Information provided:
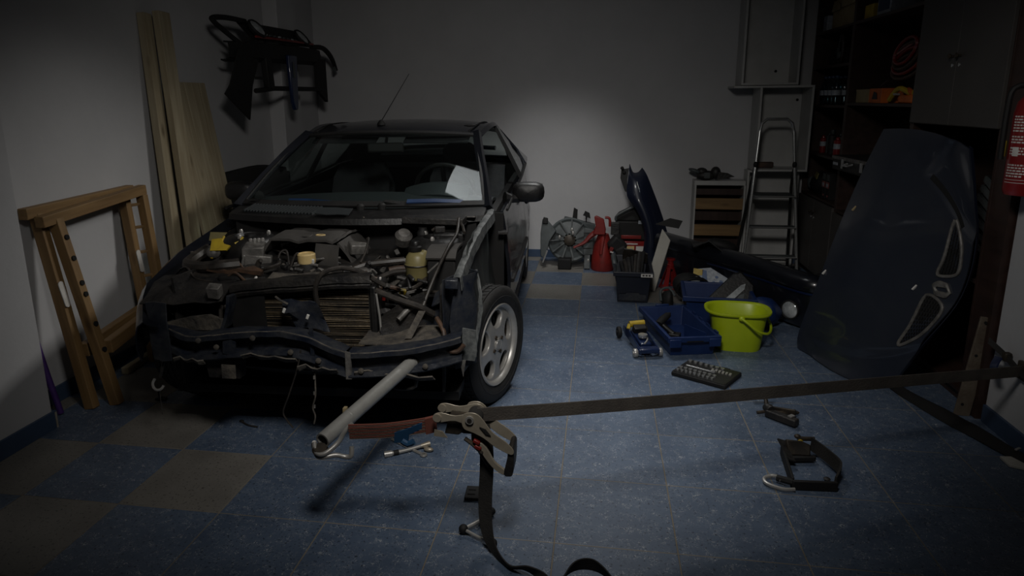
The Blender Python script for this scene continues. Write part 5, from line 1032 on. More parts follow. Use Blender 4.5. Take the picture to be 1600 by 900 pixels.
unit('dark brown shelving bay with orange box and tool case on its shelves', 4.335, 5.465, (.08, .66, .98, 1.46, 2.03, 2.55), [(.07, .635, 2)])
U3 = unit('dark shelving bay with closed grey doors above the leaning bonnet', 3.415, 4.33, (.08, .64, 1.37, 1.95, 2.55), [(1.355, 2.54, 2)])
MB().bx(-.20, .18, 3.262-3.8725, 3.413-3.8725, 0, 2.55).build('end_post', 'dwood', U3); MB().box((-.205, -.50, 1.27), (.012, .02, .07)).build('yellow_tag', 'yellow', U3)
# contents
def put(name, label, cat, loc, rz=0, group=None): return thing(name, label, cat, loc, rz, group)
for k in range(7):
    b = put('water_bottle', 'clear plastic water bottle with a white band, in the row on the corner bay', 'bottle', (1.87+.085*(k % 2), 6.22-.095*(k//2)-.03*(k % 2), 1.44), group='water bottles on the corner bay')
    MB().lathe([(.034, 0), (.037, .01), (.036, .06), (.038, .07), (.036, .14), (.033, .16), (.016, .195), (.014, .215)], n=18).build('body', 'pet', b); MB().lathe([(.0385, .075), (.0385, .115)], n=18, caps=False).build('band', 'label', b); MB().lathe([(.016, .212), (.016, .228), (.001, .23)], n=14).build('cap', 'bluew', b)
CN = [('red spray can with a pale patch', 6.16, .145, .026, 'redm', 1.88), ('grey-green tall tin', 6.05, .17, .030, 'plasg', 1.90), ('dark tin with a green cap', 5.97, .185, .030, 'dark', 1.89), ('black rectangular oil can', 5.87, .18, .032, 'black', 1.92), ('red oil can with white print', 5.77, .15, .030, 'redm', 1.87), ('thin green glass bottle', 5.72, .30, .024, 'liner', 2.05)]
for nm, y, h, r, mt, x in CN:
    b = put('tin_can' if 'bottle' not in nm else 'glass_bottle', nm+' on the corner bay shelf', 'can' if 'bottle' not in nm else 'bottle', (x, y, 1.04))
    MB().lathe([(r*.95, 0), (r, .004), (r, h*.82), (r*.55, h*.88), (r*.5, h*.96), (r*.3, h)], n=18).build('body', mt, b)
    if mt == 'redm': MB().lathe([(r*1.01, h*.38), (r*1.01, h*.65)], n=18, caps=False).build('label', 'label', b)
    if 'green cap' in nm: MB().lathe([(r*.7, h*.9), (r*.7, h*1.08), (.001, h*1.1)], n=14).build('cap', 'liner', b)
BGm = put('black_helmet_bag', 'black shiny bag slumped on the lower shelf of the corner bay', 'bag', (1.92, 6.16, .69))
MB().ball((0, 0, .10), (.10, .15, .10)).crumple(.03, 8, 2).build('sack', 'matte', BGm); MB().prism([(-.02, 0), (.05, .02), (.03, .06), (-.03, .05)], (-.09, -.05, .13), (0, 1, 0), (.2, 0, 1), .01).build('shiny_fold', 'tank', BGm); MB().ball((-.06, .10, .08), (.05, .04, .06)).build('grey_fold', 'plasg', BGm)
for k in range(2):
    b = put('boxed_bulbs', ('tall blister pack with red label, %s of the pair beside the black bag' % ('left' if k == 0 else 'right')), 'pack', (1.86, 5.88-.10*k, .69))
    MB().bx(-.03, .03, -.04, .04, 0, .21).build('pack', 'matte', b, bevel=.003); MB().bx(-.033, -.03, -.036, .036, .09, .14).build('red_label', 'redm', b); MB().bx(-.0335, -.03, -.025, .025, .10, .125).build('white_print', 'label', b); MB().bx(-.033, -.03, -.03, .03, .15, .20).build('clear_window', 'plasg', b); MB().bx(-.033, -.03, -.03, -.005, .02, .035).build('red_spot', 'redm', b)
CS = put('tool_case', 'dark case with aluminium rim and bright latches on the middle shelf', 'case', (1.90, 5.05, .98), radians(4))
MB().bx(-.16, .18, -.34, .33, .0, .085).build('case_body', 'black', CS, bevel=.006); MB().bx(-.165, .185, -.345, .335, .075, .10).build('case_rim', 'alu', CS, bevel=.003); MB().bx(-.155, .175, -.335, .325, .10, .104).build('case_lining', 'matte', CS)
for y in (-.18, .12): MB().bx(-.172, -.165, y, y+.03, .02, .085).build('latch', 'chrome', CS)
MB().tube([(-.162, -.02, .06), (-.20, -.02, .05), (-.20, .06, .05), (-.162, .06, .06)], .007, 6).build('handle', 'chrome', CS); MB().bx(-.168, -.165, .22, .30, .035, .055).build('plate', 'label', CS)
sp_ = put('spanner', 'bright spanner standing up out of the tool case behind the bonnet', 'spanner', (1.85, 4.82, 1.084)); MB().beam((0, 0, 0), (.02, -.02, .12), .016, .006).build('shaft', 'steel', sp_); MB().tube([(.02, -.02, .12), (.03, -.03, .15), (.02, -.05, .155)], .006, 6, sub=2).build('jaw', 'steel', sp_)
cb = put('carton', 'brown cardboard carton on the eye-level shelf beside the orange box', 'box', (1.92, 5.27, 1.46)); MB().bx(-.08, .10, -.12, .12, 0, .085).build('body', 'kraft', cb, bevel=.002); MB().bx(-.081, .101, -.125, .125, .075, .092).build('lid', 'kraft', cb)
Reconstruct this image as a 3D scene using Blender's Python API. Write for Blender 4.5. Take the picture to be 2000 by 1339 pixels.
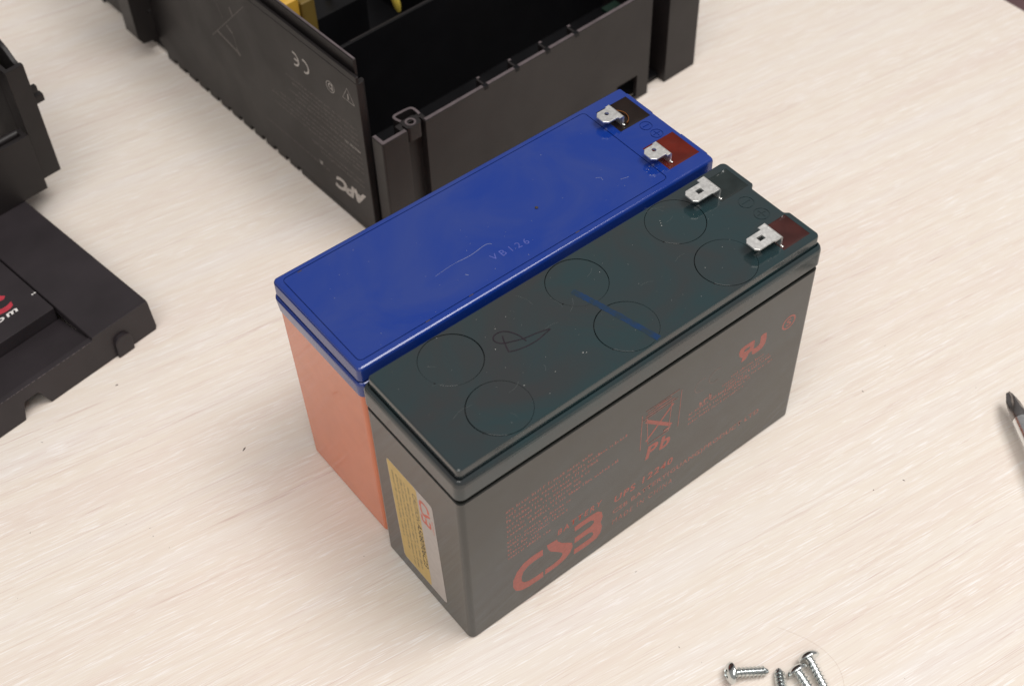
import bpy, bmesh, math, random
from mathutils import Vector, Matrix
from mathutils.geometry import tessellate_polygon

random.seed(7)
scene = bpy.context.scene
for o in list(bpy.data.objects):
    bpy.data.objects.remove(o, do_unlink=True)
COL = scene.collection
S = 0.001                      # everything below is written in millimetres

# ------------------------------------------------------------------ camera
cam_d = bpy.data.cameras.new('camera')
cam = bpy.data.objects.new('camera', cam_d)
COL.objects.link(cam)
scene.camera = cam
CAM_POS = Vector((-121.3191, -189.7818, 418.7615)) * S
CAM_ROWS = [(0.78290281, -0.62173489, -0.02255919), (-0.48596165, -0.58848861, -0.64615975), (0.38846424, 0.51684319, -0.7628687)]
_r, _d, _f = [Vector(v) for v in CAM_ROWS]          # right, down, forward
cam.matrix_world = Matrix.Translation(CAM_POS) @ Matrix((
    (_r.x, -_d.x, -_f.x, 0), (_r.y, -_d.y, -_f.y, 0), (_r.z, -_d.z, -_f.z, 0), (0, 0, 0, 1)))
cam_d.sensor_width = 36.0
cam_d.lens = 2710.018 / 2000 * 36.0
cam_d.clip_start = 0.01
cam_d.clip_end = 50
cam_d.dof.use_dof = True
cam_d.dof.focus_distance = 0.465
cam_d.dof.aperture_fstop = 15.0

# ------------------------------------------------------------------ light
world = bpy.data.worlds.new('World')
scene.world = world
world.use_nodes = True
bg = world.node_tree.nodes['Background']
bg.inputs['Color'].default_value = (1.0, 0.95, 0.925, 1)
bg.inputs['Strength'].default_value = 0.30

def area(name, loc, target, sx, sy, energy, color):
    l = bpy.data.lights.new(name, 'AREA')
    l.shape = 'RECTANGLE'
    l.size = sx
    l.size_y = sy
    l.energy = energy
    l.color = color
    o = bpy.data.objects.new(name, l)
    COL.objects.link(o)
    o.location = loc
    o.rotation_euler = (Vector(target) - Vector(loc)).to_track_quat('-Z', 'Y').to_euler()
    return o

area('ceiling_lamp', (0.46, -0.30, 1.50), (0.08, 0.05, 0.0), 0.70, 0.60, 14.2, (1.0, 0.97, 0.94))
area('bounced_flash', (-0.50, -0.45, 1.50), (0.08, 0.05, 0.0), 1.20, 1.20, 13.4, (1.0, 0.965, 0.925))

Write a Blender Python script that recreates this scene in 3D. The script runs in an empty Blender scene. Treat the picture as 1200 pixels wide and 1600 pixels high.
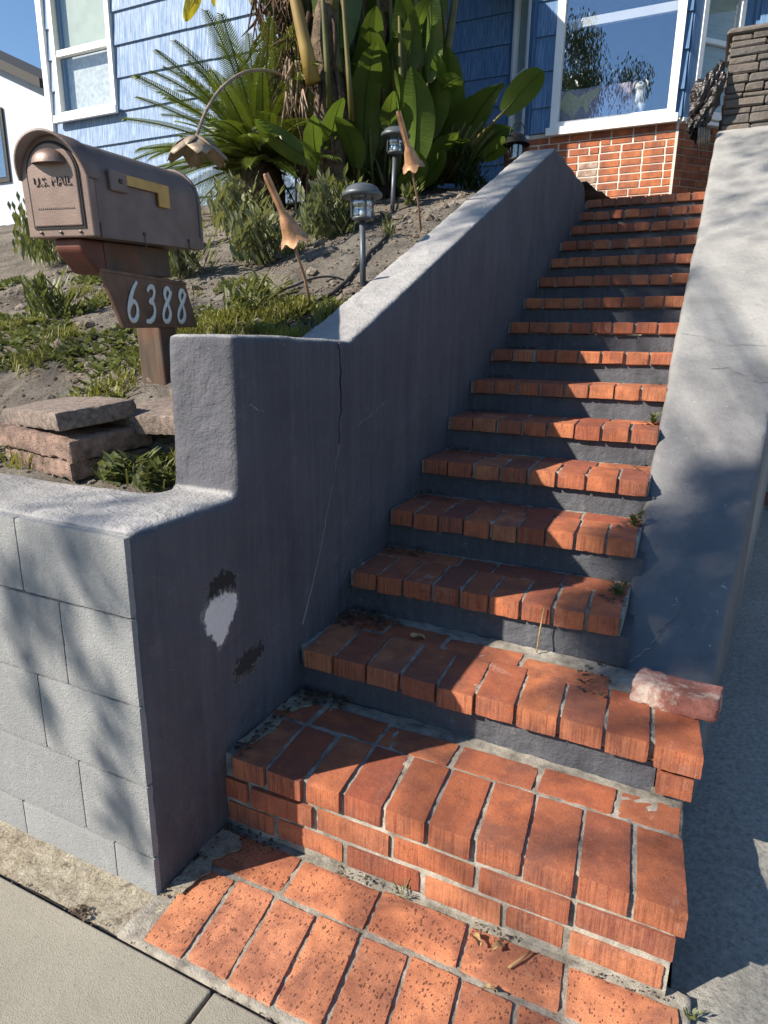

Task statement:
Beginning with the line above that contains "Reconstruct this image" and finishing with the line that contains "written in millimetres", print those lines exactly and only. Skip all pictures.

Response to this task:
Reconstruct this image as a 3D scene using Blender's Python API. Write for Blender 4.5. Take the picture to be 2000 by 1339 pixels.
import bpy, bmesh, math, random
from mathutils import Vector, Matrix
from mathutils.geometry import tessellate_polygon

random.seed(7)
scene = bpy.context.scene
for o in list(bpy.data.objects):
    bpy.data.objects.remove(o, do_unlink=True)
COL = scene.collection
S = 0.001                      # everything below is written in millimetres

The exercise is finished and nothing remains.